Friday, April 16, 2010

We Should Aim at Making Space Travel Economically Self-Sustaining Now

The Commercial Spaceflight Federation, an alliance of businesses and organizations, just endorsed the President's current vision for space exploration. That's not the interesting part, at least to me. The interesting part is the Federation's stated goals: "to promote the development of commercial human spaceflight, pursue ever higher levels of safety, and share best practices and expertise throughout the industry." Shouldn't economic self-sustainability trump everything else? If space flight pays for itself, it will continue. If it's an expensive amusement park ride, it won't.

Has anyone done even 30,000'-view type proposals for commercially viable space operations? Zero-G manufacturing, towing in an asteroid for iridium? Yes, it's neater to send people instead of computers into space, but people break more easily and cost more money. And yes, the ultimate far-future goal should, as the Spaceflight Federation states, to get humans into space, and to settle bodies besides the Earth as insurance against existential threats, but it has to begin with economically sustainable activity.

[Added later: Tyler Cowen and Charles Stross both try to answer what the smallest population is that could keep us as wealthy as we are.

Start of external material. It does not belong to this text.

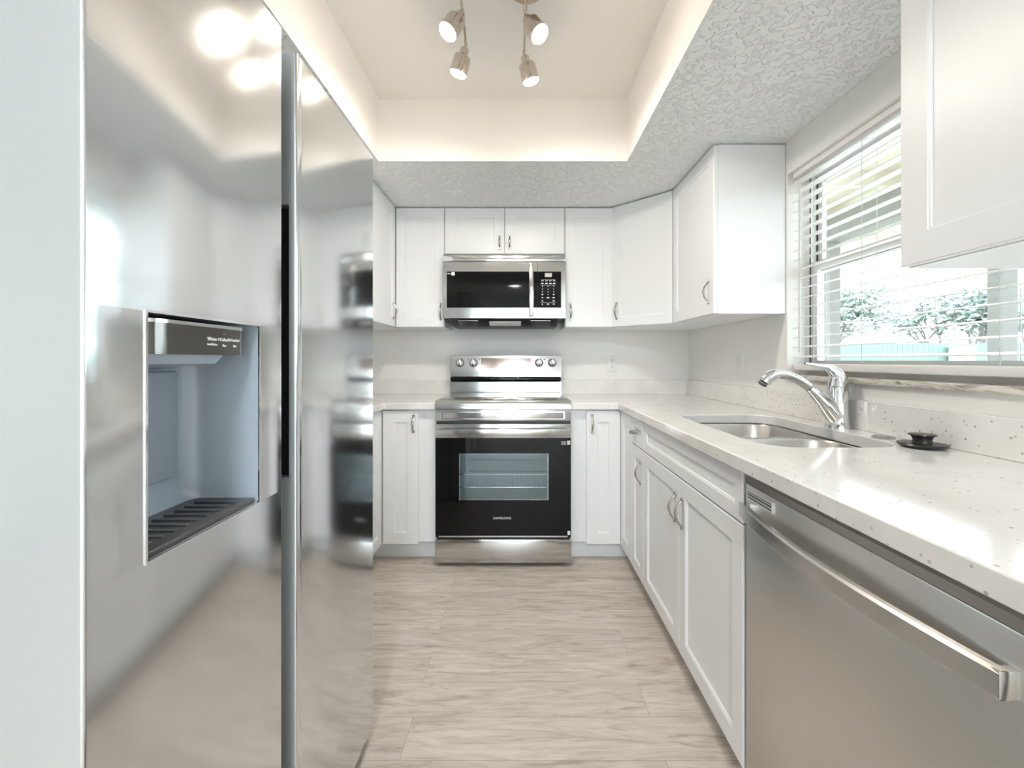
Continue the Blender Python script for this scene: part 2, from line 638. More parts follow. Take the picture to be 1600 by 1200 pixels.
box(bm, rd[0] + 0.005, rd[1] - 0.005, RY0 + 0.001, RY0 + 0.018, rd[3] - 0.005, rd[3] + 0.06)
struct('trim_2', bm, M['trimw'])
bm = new()
box(bm, rd[1] + 0.06, s0 - 0.002, RY0 + 0.001, RY0 + 0.014, 0, 0.09)
box(bm, RX0 + 0.002, rd[0] - 0.06, RY0 + 0.001, RY0 + 0.014, 0, 0.09)
struct('baseboard_rear', bm, M['trimw'])


# ------------------------------------------------------------------ cabinets
def pull(bm, cx, cz, y, ln=0.098, bow=0.026, vert=True, r=0.0052):
    """arched bar pull standing off a front at local y (front faces -y)"""
    pts = []
    for i in range(13):
        t = -1 + 2 * i / 12
        a = t * ln / 2
        h = bow * (1 - abs(t) ** 2.2)
        pts.append((cx, y - h + 0.001, cz + a) if vert else (cx + a, y - h + 0.001, cz))
    rr = [r * (0.75 + 0.5 * (1 - abs(-1 + 2 * i / 12))) for i in range(13)]
    tube(bm, pts, rr, 10, 0.7 if vert else 1.3, (1, 0, 0) if vert else (0, 1, 0))
    for s in (-1, 1):
        p = (cx, y - 0.0005, cz + s * ln / 2) if vert else (cx + s * ln / 2, y - 0.0005, cz)
        lathe(bm, [(0.0075, 0), (0.0075, 0.003), (0.005, 0.006)], p, (0, -1, 0), 14)
    return bm


def front(root, name, x0, x1, z0, z1, hx=None, hz=None, vert=True, rail=0.057, ln=0.098):
    d = part(name, shaker(new(), x0, x1, z0, z1, rail=rail), M['cab'], root, world=False, angle=20)
    if hx is not None:
        part('handle', pull(new(), hx, hz, -0.021, ln, vert=vert), M['nickel'], d, 'arched satin nickel handle', world=False)
    return d


WALLG, BASEG = 'white wall cabinets', 'white base cabinets'
UZ0, UZ1 = 1.366, 2.128
BY, BX = 2.490, 0.587                 # base box fronts: back run, right run
UY = 2.795


def upper(label, loc, rot, w, d, z0, z1, fronts):
    t = thing('wall_cabinet', label, 'cabinet', (*loc, z0), rot, WALLG)
    part('cabinet_body', box(new(), 0.0005, w - 0.0005, 0, d, 0, z1 - z0), M['cab'], t, world=False)
    for f in fronts:
        front(t, 'door', *f)
    return t


H = UZ1 - UZ0
# back run
upper('white wall cabinet with one door, just left of the microwave', (-0.80, UY), 0, 0.312, 0.30, UZ0, UZ1, [(0.003, 0.309, 0.002, H - 0.002, 0.288, 0.10)])
upper('short white two-door wall cabinet directly above the microwave', (-0.488, UY), 0, 0.768, 0.30, 1.829, UZ1,
      [(0.004, 0.382, 0.003, UZ1 - 1.831, 0.352, 0.082, True, 0.062, 0.085), (0.386, 0.764, 0.003, UZ1 - 1.831, 0.416, 0.082, True, 0.062, 0.085)])
upper('white wall cabinet with one door, just right of the microwave', (0.28, UY), 0, 0.307, 0.30, UZ0, UZ1, [(0.003, 0.304, 0.002, H - 0.002, 0.036, 0.10)])
# corner, its door across the corner
cw = 0.3 * math.sqrt(2)
t = thing('wall_cabinet', 'white corner wall cabinet with its wide door set diagonally', 'cabinet', (BX, UY, UZ0), -PI / 4, WALLG)
bm = prism(new(), [(0.588, UY), (0.888, 2.495), (1.192, 2.495), (1.192, 3.097), (0.588, 3.097)], 'z', UZ0, UZ1)
bmesh.ops.transform(bm, matrix=(Matrix.Translation((BX, UY, UZ0)) @ Matrix.Rotation(-PI / 4, 4, 'Z')).inverted(), verts=bm.verts)
part('cabinet_body', bm, M['cab'], t, world=False)
front(t, 'door', 0.012, cw - 0.010, 0.002, H - 0.002, 0.045, 0.10)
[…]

Cowen thinks that even a world with a billion residents would be 15% poorer (presumably on a per capita basis) than our current world. In other words, a billion isn't enough to sustain our current standard of living even on a planet that has an atmosphere and water. Can we really expect that substantially fewer people can sustain just the bare essentials for survival on Mars, which would include technologically complex equipment? Until you get that basic sustenance, other colonies are necessarily dependent on Earth for their survival. Not surprising, since we haven't even sustainably colonized Antarctica yet, even with air and water.]